Emily Hsieh ’12 doesn’t fit the stereotype of a rugby player. Five foot three inches tall and delicately featured, she appears downright petite.
Don’t let that fool you. She broke her nose while playing in the national championships during her sophomore year, and at this year’s nationals she followed that up with a concussion, her second. “We lost to Stanford!” she moans. (The Brown women, a club team, finished third). “When I’m on the rugby pitch I don’t think about injuries. I just go as hard as I can.”Hsieh’s parents, who are originally from Taiwan, are engineers, and from childhood that’s all she wanted to be. Fascinated by human anatomy, she decided to concentrate in bioengineering. At Brown she did some bench research on nerve regeneration and testing synthetic materials for use in the brain, but her favorite classes were in bioinstrumentation design and entrepreneurship: “There’s no right answer,” she says. “You just fix the problem. And when you fix the problem, there’s always another problem to fix.”

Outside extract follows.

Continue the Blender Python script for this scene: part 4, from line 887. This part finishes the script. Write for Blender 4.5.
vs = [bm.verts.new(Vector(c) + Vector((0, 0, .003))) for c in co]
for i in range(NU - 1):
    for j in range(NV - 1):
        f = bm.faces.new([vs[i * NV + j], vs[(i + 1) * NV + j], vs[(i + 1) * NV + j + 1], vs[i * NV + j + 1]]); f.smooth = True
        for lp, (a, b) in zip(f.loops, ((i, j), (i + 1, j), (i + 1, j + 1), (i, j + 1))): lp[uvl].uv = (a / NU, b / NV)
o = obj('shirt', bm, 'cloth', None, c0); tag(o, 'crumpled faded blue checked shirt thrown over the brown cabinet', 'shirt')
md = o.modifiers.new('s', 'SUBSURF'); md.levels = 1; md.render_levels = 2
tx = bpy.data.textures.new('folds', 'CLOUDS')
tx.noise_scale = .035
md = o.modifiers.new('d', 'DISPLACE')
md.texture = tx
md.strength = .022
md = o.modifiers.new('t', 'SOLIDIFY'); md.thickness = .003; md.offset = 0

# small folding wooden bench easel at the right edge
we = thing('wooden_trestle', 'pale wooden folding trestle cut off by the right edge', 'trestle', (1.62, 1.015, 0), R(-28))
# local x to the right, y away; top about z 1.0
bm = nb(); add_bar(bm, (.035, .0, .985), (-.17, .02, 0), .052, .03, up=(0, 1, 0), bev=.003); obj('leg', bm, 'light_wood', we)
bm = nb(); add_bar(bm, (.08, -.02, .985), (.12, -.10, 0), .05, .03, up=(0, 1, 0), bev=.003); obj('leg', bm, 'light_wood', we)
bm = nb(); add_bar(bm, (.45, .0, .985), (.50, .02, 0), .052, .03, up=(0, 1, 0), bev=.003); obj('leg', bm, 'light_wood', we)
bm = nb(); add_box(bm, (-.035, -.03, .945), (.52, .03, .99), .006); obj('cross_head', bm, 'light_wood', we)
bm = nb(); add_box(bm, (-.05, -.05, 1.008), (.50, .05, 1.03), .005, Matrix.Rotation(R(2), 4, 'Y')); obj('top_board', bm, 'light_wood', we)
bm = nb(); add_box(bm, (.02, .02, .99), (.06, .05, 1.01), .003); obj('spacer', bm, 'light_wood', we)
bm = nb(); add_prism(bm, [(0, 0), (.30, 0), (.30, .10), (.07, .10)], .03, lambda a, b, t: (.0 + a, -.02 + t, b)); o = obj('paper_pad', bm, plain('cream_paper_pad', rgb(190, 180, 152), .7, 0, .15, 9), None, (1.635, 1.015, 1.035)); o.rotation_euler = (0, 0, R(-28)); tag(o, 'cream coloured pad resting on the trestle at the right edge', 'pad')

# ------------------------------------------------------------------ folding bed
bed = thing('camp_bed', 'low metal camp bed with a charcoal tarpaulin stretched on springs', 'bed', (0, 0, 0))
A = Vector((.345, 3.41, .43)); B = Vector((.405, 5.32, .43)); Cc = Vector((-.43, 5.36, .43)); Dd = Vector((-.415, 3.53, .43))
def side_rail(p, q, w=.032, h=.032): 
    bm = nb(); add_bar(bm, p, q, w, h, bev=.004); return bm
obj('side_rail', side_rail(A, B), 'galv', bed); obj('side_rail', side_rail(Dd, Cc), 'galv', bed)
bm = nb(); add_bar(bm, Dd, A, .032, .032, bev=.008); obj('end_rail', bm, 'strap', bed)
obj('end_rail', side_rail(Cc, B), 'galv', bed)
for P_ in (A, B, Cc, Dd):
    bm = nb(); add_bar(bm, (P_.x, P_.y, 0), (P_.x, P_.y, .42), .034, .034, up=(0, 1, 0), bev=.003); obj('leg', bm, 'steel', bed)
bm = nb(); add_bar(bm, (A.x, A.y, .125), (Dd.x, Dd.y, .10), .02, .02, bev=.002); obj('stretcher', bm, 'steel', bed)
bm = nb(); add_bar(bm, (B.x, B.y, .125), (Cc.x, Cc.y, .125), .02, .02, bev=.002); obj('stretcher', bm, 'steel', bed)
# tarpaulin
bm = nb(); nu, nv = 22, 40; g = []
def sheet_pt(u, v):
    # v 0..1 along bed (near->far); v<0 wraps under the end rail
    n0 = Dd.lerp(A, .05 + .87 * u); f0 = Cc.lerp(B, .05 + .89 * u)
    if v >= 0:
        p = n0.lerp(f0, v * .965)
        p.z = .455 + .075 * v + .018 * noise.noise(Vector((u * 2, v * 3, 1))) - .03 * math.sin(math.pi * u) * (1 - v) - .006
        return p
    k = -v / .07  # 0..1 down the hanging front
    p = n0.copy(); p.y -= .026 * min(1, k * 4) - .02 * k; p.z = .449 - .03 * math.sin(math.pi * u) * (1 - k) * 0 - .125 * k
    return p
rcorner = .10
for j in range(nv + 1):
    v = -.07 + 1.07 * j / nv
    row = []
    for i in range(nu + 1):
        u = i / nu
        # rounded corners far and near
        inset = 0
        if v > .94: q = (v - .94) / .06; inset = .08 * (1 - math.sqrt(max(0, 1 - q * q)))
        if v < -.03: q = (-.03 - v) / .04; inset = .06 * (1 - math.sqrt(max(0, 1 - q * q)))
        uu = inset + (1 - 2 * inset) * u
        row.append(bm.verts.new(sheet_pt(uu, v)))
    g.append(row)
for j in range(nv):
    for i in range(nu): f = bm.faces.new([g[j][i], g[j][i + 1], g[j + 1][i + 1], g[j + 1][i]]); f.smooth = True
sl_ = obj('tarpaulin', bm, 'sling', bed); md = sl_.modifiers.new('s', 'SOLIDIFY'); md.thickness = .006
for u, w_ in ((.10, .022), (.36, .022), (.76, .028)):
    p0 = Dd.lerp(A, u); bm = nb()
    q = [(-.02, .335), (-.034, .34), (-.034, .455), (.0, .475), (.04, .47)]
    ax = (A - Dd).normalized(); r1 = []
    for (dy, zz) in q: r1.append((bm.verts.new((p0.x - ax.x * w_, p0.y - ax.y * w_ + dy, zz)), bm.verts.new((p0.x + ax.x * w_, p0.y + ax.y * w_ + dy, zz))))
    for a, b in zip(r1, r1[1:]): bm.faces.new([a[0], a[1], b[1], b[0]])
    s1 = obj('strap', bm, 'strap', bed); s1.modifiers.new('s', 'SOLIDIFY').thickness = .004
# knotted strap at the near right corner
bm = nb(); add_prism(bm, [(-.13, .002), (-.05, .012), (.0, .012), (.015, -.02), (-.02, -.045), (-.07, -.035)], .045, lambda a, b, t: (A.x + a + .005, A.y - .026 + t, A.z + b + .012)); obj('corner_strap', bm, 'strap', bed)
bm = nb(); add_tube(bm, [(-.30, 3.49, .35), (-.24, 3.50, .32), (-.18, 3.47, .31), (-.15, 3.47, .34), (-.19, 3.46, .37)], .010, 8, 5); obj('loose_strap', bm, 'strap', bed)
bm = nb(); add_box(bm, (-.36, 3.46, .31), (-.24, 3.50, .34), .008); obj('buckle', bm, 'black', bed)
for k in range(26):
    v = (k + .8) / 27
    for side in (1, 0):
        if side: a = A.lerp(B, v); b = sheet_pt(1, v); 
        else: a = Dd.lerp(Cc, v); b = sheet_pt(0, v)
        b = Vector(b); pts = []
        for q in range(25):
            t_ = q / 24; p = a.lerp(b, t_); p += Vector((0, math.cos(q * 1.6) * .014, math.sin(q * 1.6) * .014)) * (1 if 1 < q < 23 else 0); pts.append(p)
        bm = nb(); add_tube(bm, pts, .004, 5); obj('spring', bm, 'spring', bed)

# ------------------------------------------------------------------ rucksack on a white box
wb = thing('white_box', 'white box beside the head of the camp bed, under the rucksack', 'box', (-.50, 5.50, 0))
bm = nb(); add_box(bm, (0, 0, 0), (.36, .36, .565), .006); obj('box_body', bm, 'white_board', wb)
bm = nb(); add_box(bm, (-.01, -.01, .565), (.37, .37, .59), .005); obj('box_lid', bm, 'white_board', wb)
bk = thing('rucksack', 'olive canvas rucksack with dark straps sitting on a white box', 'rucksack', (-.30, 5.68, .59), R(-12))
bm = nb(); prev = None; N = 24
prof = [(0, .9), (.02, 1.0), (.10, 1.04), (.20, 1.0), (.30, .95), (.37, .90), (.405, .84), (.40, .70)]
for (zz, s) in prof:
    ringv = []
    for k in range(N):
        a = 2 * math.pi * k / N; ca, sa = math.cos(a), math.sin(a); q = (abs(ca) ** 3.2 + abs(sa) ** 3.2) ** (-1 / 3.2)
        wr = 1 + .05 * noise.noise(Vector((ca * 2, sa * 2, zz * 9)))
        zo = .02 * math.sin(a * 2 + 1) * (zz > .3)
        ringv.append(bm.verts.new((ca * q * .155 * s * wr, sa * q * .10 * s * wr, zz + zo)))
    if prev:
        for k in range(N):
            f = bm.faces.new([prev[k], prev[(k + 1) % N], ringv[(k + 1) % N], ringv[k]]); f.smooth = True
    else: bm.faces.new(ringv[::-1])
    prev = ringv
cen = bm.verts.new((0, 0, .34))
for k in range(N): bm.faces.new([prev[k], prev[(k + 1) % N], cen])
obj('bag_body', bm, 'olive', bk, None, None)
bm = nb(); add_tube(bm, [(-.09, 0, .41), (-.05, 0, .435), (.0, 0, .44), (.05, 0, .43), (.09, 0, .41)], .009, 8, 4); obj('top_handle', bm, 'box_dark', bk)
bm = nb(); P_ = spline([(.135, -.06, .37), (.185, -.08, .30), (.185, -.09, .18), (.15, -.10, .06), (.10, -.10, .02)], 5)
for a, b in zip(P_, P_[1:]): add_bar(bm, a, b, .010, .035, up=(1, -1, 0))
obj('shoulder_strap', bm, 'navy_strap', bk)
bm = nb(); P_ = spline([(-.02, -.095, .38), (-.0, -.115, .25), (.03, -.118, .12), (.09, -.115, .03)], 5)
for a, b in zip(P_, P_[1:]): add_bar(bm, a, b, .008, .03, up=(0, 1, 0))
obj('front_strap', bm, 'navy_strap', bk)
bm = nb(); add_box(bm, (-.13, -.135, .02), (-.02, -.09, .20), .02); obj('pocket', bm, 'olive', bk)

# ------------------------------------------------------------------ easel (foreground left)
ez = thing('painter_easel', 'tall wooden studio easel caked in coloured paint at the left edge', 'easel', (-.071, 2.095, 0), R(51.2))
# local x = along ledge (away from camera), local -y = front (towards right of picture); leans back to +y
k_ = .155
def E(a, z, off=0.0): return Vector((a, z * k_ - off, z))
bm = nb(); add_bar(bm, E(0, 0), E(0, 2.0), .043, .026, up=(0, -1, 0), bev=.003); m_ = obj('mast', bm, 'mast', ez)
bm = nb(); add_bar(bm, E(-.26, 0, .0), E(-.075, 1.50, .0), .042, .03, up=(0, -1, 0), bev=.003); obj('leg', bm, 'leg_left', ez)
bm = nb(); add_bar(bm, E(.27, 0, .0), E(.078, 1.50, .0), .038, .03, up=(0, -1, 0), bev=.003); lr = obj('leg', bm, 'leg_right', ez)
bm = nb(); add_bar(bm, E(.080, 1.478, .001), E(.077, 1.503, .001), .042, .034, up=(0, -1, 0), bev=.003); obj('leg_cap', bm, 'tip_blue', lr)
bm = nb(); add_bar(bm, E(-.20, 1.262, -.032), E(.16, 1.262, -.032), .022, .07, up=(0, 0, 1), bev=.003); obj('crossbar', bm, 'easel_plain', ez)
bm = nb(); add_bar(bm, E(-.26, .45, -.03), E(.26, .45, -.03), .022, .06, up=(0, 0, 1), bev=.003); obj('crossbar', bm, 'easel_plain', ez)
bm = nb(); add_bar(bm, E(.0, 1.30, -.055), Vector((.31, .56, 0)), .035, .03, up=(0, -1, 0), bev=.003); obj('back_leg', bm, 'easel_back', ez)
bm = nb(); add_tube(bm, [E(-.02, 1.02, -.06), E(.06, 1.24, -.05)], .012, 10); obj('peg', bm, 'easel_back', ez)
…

Then there’s rugby. “I used to joke that I’m into bioengineering because I want to heal all the injuries I get in the future from rugby,” Hsieh says. In high school she’d pole-vaulted and played volleyball, but during her freshman year at Brown she joined the women’s rugby team, reveling in the physicality of the sport. “Where else can you just tackle someone and not get in trouble for it?” she asks. The team works out every day. “There’s nothing like running suicides in the rain,” she says. “We’re a community of athletes who literally put their lives on the line for each other.”
Last summer Hsieh received a Royce Sports and Society Fellowship to attend the No Barriers Summit, which annually brings wounded veterans, athletes, and other disabled people to Telluride, Colorado, for four days. In addition to meeting with the manufacturers of assistive technology and seeing the newest prosthetics, Hsieh met scores of veterans and athletes who are pushing their limits. She took skateboarding lessons from below-the-knee amputee Evan Strong, and she hiked with Erik Wiehenmayer, the first blind person to summit Mount Everest.
After graduation, Hsieh headed to Burlington, Massachusetts, for a job with a biotech consulting firm. Long-term, she pictures herself designing prosthetics. “If I were to change the world, that’s how I’d want to do it,” she says.
But she’s still dreaming of the rugby pitch. “One of my ‘back-up plans,’” she says, making air quotes with her hands, “is to find a rugby team in Taiwan and go to the Olympics.” She admits a little sheepishly that she’s been surfing the Internet in pursuit of Taiwanese rugby players. There are about nine players in the whole country, she says woefully.